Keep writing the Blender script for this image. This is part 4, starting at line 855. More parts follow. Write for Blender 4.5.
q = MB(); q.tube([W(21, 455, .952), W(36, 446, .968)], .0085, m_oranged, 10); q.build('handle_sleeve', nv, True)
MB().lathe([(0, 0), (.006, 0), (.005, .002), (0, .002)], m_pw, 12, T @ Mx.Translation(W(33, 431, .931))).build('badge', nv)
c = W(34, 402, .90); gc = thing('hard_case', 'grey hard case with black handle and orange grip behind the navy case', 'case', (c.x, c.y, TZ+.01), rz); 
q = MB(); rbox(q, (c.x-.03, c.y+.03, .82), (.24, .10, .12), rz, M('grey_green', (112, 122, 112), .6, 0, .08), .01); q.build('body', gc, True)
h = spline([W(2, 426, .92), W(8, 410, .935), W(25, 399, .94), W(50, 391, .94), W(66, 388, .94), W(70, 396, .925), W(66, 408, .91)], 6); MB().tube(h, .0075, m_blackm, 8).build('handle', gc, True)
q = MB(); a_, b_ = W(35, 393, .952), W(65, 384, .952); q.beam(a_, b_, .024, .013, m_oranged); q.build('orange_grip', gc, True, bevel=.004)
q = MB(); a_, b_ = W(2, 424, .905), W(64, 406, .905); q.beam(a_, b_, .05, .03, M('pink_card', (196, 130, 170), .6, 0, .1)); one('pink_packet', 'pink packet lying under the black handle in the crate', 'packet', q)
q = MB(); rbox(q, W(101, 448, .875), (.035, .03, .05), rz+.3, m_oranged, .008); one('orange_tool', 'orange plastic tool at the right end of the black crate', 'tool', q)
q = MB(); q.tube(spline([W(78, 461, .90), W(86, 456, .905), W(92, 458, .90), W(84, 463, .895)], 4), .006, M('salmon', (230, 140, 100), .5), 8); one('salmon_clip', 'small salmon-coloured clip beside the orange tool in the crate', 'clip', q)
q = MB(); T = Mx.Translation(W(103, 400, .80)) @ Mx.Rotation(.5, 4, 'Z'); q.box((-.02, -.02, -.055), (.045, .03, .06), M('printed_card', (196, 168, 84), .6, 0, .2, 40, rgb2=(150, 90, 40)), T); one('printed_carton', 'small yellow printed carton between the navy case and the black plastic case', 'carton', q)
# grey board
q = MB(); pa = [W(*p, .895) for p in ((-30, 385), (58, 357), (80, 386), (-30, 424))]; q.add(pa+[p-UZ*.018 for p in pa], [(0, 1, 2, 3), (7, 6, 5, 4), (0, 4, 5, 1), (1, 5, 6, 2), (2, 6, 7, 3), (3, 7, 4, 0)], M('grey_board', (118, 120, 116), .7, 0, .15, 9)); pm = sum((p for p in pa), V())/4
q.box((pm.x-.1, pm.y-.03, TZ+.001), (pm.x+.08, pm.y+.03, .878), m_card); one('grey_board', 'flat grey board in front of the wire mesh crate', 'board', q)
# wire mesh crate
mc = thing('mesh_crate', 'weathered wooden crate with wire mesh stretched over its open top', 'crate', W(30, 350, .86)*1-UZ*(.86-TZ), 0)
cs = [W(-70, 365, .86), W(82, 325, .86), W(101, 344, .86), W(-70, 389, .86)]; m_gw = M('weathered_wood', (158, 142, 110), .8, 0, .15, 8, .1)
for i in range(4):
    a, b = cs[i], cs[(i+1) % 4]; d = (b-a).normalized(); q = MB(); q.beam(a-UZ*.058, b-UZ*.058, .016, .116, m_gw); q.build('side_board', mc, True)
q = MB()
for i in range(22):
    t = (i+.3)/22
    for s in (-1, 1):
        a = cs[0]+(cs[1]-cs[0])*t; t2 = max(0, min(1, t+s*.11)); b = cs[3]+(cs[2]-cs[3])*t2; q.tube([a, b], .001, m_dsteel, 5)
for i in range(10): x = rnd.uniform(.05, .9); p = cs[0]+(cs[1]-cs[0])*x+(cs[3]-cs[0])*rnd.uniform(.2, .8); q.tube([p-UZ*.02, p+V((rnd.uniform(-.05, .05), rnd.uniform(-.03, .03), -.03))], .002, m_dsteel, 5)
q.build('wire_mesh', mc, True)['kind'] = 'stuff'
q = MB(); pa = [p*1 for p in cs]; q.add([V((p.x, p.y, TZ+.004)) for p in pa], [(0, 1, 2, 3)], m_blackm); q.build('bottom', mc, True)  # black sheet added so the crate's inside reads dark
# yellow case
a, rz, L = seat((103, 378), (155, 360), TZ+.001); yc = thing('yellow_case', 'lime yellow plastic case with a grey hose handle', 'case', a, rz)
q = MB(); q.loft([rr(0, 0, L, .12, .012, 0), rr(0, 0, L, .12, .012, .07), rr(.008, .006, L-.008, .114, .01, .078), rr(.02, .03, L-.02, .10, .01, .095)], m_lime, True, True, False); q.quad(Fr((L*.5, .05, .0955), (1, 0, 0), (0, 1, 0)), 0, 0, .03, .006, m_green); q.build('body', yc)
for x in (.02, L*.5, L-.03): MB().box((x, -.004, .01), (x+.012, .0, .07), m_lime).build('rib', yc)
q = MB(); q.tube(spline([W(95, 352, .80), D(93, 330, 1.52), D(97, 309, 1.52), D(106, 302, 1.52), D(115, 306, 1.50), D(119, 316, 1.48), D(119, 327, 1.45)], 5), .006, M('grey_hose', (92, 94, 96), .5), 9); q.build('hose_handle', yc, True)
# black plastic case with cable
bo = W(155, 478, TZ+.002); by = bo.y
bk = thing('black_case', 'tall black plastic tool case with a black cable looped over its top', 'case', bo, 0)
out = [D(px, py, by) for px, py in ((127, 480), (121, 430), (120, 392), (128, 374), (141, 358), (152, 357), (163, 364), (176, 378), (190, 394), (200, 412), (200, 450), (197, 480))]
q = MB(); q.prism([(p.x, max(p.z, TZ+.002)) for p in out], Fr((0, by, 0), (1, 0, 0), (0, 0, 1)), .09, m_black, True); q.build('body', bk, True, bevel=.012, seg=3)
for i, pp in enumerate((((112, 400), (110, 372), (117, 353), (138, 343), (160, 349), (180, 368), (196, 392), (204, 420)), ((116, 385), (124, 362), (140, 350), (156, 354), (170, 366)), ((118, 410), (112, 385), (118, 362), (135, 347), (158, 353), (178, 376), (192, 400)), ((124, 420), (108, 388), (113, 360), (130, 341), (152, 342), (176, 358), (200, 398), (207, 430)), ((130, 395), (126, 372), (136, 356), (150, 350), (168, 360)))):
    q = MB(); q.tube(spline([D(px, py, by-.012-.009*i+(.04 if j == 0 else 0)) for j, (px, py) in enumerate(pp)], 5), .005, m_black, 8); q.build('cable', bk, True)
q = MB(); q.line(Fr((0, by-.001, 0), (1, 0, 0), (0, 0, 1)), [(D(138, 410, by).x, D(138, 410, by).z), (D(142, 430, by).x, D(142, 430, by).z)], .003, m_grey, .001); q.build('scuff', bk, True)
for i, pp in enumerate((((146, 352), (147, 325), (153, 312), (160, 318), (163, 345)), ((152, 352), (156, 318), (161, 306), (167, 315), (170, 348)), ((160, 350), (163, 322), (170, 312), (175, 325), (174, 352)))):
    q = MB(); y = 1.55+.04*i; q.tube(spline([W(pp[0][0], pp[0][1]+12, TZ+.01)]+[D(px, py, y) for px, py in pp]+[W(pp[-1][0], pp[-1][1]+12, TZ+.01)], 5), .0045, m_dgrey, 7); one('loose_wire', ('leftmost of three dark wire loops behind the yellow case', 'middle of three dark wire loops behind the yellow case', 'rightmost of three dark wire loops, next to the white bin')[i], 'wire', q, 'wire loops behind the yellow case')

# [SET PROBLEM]
Transcribe the data above in full, exactly.

# [THE OUTPUT]
Keep writing the Blender script for this image. This is part 4, starting at line 855. More parts follow. Write for Blender 4.5.
q = MB(); q.tube([W(21, 455, .952), W(36, 446, .968)], .0085, m_oranged, 10); q.build('handle_sleeve', nv, True)
MB().lathe([(0, 0), (.006, 0), (.005, .002), (0, .002)], m_pw, 12, T @ Mx.Translation(W(33, 431, .931))).build('badge', nv)
c = W(34, 402, .90); gc = thing('hard_case', 'grey hard case with black handle and orange grip behind the navy case', 'case', (c.x, c.y, TZ+.01), rz); 
q = MB(); rbox(q, (c.x-.03, c.y+.03, .82), (.24, .10, .12), rz, M('grey_green', (112, 122, 112), .6, 0, .08), .01); q.build('body', gc, True)
h = spline([W(2, 426, .92), W(8, 410, .935), W(25, 399, .94), W(50, 391, .94), W(66, 388, .94), W(70, 396, .925), W(66, 408, .91)], 6); MB().tube(h, .0075, m_blackm, 8).build('handle', gc, True)
q = MB(); a_, b_ = W(35, 393, .952), W(65, 384, .952); q.beam(a_, b_, .024, .013, m_oranged); q.build('orange_grip', gc, True, bevel=.004)
q = MB(); a_, b_ = W(2, 424, .905), W(64, 406, .905); q.beam(a_, b_, .05, .03, M('pink_card', (196, 130, 170), .6, 0, .1)); one('pink_packet', 'pink packet lying under the black handle in the crate', 'packet', q)
q = MB(); rbox(q, W(101, 448, .875), (.035, .03, .05), rz+.3, m_oranged, .008); one('orange_tool', 'orange plastic tool at the right end of the black crate', 'tool', q)
q = MB(); q.tube(spline([W(78, 461, .90), W(86, 456, .905), W(92, 458, .90), W(84, 463, .895)], 4), .006, M('salmon', (230, 140, 100), .5), 8); one('salmon_clip', 'small salmon-coloured clip beside the orange tool in the crate', 'clip', q)
q = MB(); T = Mx.Translation(W(103, 400, .80)) @ Mx.Rotation(.5, 4, 'Z'); q.box((-.02, -.02, -.055), (.045, .03, .06), M('printed_card', (196, 168, 84), .6, 0, .2, 40, rgb2=(150, 90, 40)), T); one('printed_carton', 'small yellow printed carton between the navy case and the black plastic case', 'carton', q)
# grey board
q = MB(); pa = [W(*p, .895) for p in ((-30, 385), (58, 357), (80, 386), (-30, 424))]; q.add(pa+[p-UZ*.018 for p in pa], [(0, 1, 2, 3), (7, 6, 5, 4), (0, 4, 5, 1), (1, 5, 6, 2), (2, 6, 7, 3), (3, 7, 4, 0)], M('grey_board', (118, 120, 116), .7, 0, .15, 9)); pm = sum((p for p in pa), V())/4
q.box((pm.x-.1, pm.y-.03, TZ+.001), (pm.x+.08, pm.y+.03, .878), m_card); one('grey_board', 'flat grey board in front of the wire mesh crate', 'board', q)
# wire mesh crate
mc = thing('mesh_crate', 'weathered wooden crate with wire mesh stretched over its open top', 'crate', W(30, 350, .86)*1-UZ*(.86-TZ), 0)
cs = [W(-70, 365, .86), W(82, 325, .86), W(101, 344, .86), W(-70, 389, .86)]; m_gw = M('weathered_wood', (158, 142, 110), .8, 0, .15, 8, .1)
for i in range(4):
    a, b = cs[i], cs[(i+1) % 4]; d = (b-a).normalized(); q = MB(); q.beam(a-UZ*.058, b-UZ*.058, .016, .116, m_gw); q.build('side_board', mc, True)
q = MB()
for i in range(22):
    t = (i+.3)/22
    for s in (-1, 1):
        a = cs[0]+(cs[1]-cs[0])*t; t2 = max(0, min(1, t+s*.11)); b = cs[3]+(cs[2]-cs[3])*t2; q.tube([a, b], .001, m_dsteel, 5)
for i in range(10): x = rnd.uniform(.05, .9); p = cs[0]+(cs[1]-cs[0])*x+(cs[3]-cs[0])*rnd.uniform(.2, .8); q.tube([p-UZ*.02, p+V((rnd.uniform(-.05, .05), rnd.uniform(-.03, .03), -.03))], .002, m_dsteel, 5)
q.build('wire_mesh', mc, True)['kind'] = 'stuff'
q = MB(); pa = [p*1 for p in cs]; q.add([V((p.x, p.y, TZ+.004)) for p in pa], [(0, 1, 2, 3)], m_blackm); q.build('bottom', mc, True)  # black sheet added so the crate's inside reads dark
# yellow case
a, rz, L = seat((103, 378), (155, 360), TZ+.001); yc = thing('yellow_case', 'lime yellow plastic case with a grey hose handle', 'case', a, rz)
q = MB(); q.loft([rr(0, 0, L, .12, .012, 0), rr(0, 0, L, .12, .012, .07), rr(.008, .006, L-.008, .114, .01, .078), rr(.02, .03, L-.02, .10, .01, .095)], m_lime, True, True, False); q.quad(Fr((L*.5, .05, .0955), (1, 0, 0), (0, 1, 0)), 0, 0, .03, .006, m_green); q.build('body', yc)
for x in (.02, L*.5, L-.03): MB().box((x, -.004, .01), (x+.012, .0, .07), m_lime).build('rib', yc)
q = MB(); q.tube(spline([W(95, 352, .80), D(93, 330, 1.52), D(97, 309, 1.52), D(106, 302, 1.52), D(115, 306, 1.50), D(119, 316, 1.48), D(119, 327, 1.45)], 5), .006, M('grey_hose', (92, 94, 96), .5), 9); q.build('hose_handle', yc, True)
# black plastic case with cable
bo = W(155, 478, TZ+.002); by = bo.y
bk = thing('black_case', 'tall black plastic tool case with a black cable looped over its top', 'case', bo, 0)
out = [D(px, py, by) for px, py in ((127, 480), (121, 430), (120, 392), (128, 374), (141, 358), (152, 357), (163, 364), (176, 378), (190, 394), (200, 412), (200, 450), (197, 480))]
q = MB(); q.prism([(p.x, max(p.z, TZ+.002)) for p in out], Fr((0, by, 0), (1, 0, 0), (0, 0, 1)), .09, m_black, True); q.build('body', bk, True, bevel=.012, seg=3)
for i, pp in enumerate((((112, 400), (110, 372), (117, 353), (138, 343), (160, 349), (180, 368), (196, 392), (204, 420)), ((116, 385), (124, 362), (140, 350), (156, 354), (170, 366)), ((118, 410), (112, 385), (118, 362), (135, 347), (158, 353), (178, 376), (192, 400)), ((124, 420), (108, 388), (113, 360), (130, 341), (152, 342), (176, 358), (200, 398), (207, 430)), ((130, 395), (126, 372), (136, 356), (150, 350), (168, 360)))):
    q = MB(); q.tube(spline([D(px, py, by-.012-.009*i+(.04 if j == 0 else 0)) for j, (px, py) in enumerate(pp)], 5), .005, m_black, 8); q.build('cable', bk, True)
q = MB(); q.line(Fr((0, by-.001, 0), (1, 0, 0), (0, 0, 1)), [(D(138, 410, by).x, D(138, 410, by).z), (D(142, 430, by).x, D(142, 430, by).z)], .003, m_grey, .001); q.build('scuff', bk, True)
for i, pp in enumerate((((146, 352), (147, 325), (153, 312), (160, 318), (163, 345)), ((152, 352), (156, 318), (161, 306), (167, 315), (170, 348)), ((160, 350), (163, 322), (170, 312), (175, 325), (174, 352)))):
    q = MB(); y = 1.55+.04*i; q.tube(spline([W(pp[0][0], pp[0][1]+12, TZ+.01)]+[D(px, py, y) for px, py in pp]+[W(pp[-1][0], pp[-1][1]+12, TZ+.01)], 5), .0045, m_dgrey, 7); one('loose_wire', ('leftmost of three dark wire loops behind the yellow case', 'middle of three dark wire loops behind the yellow case', 'rightmost of three dark wire loops, next to the white bin')[i], 'wire', q, 'wire loops behind the yellow case')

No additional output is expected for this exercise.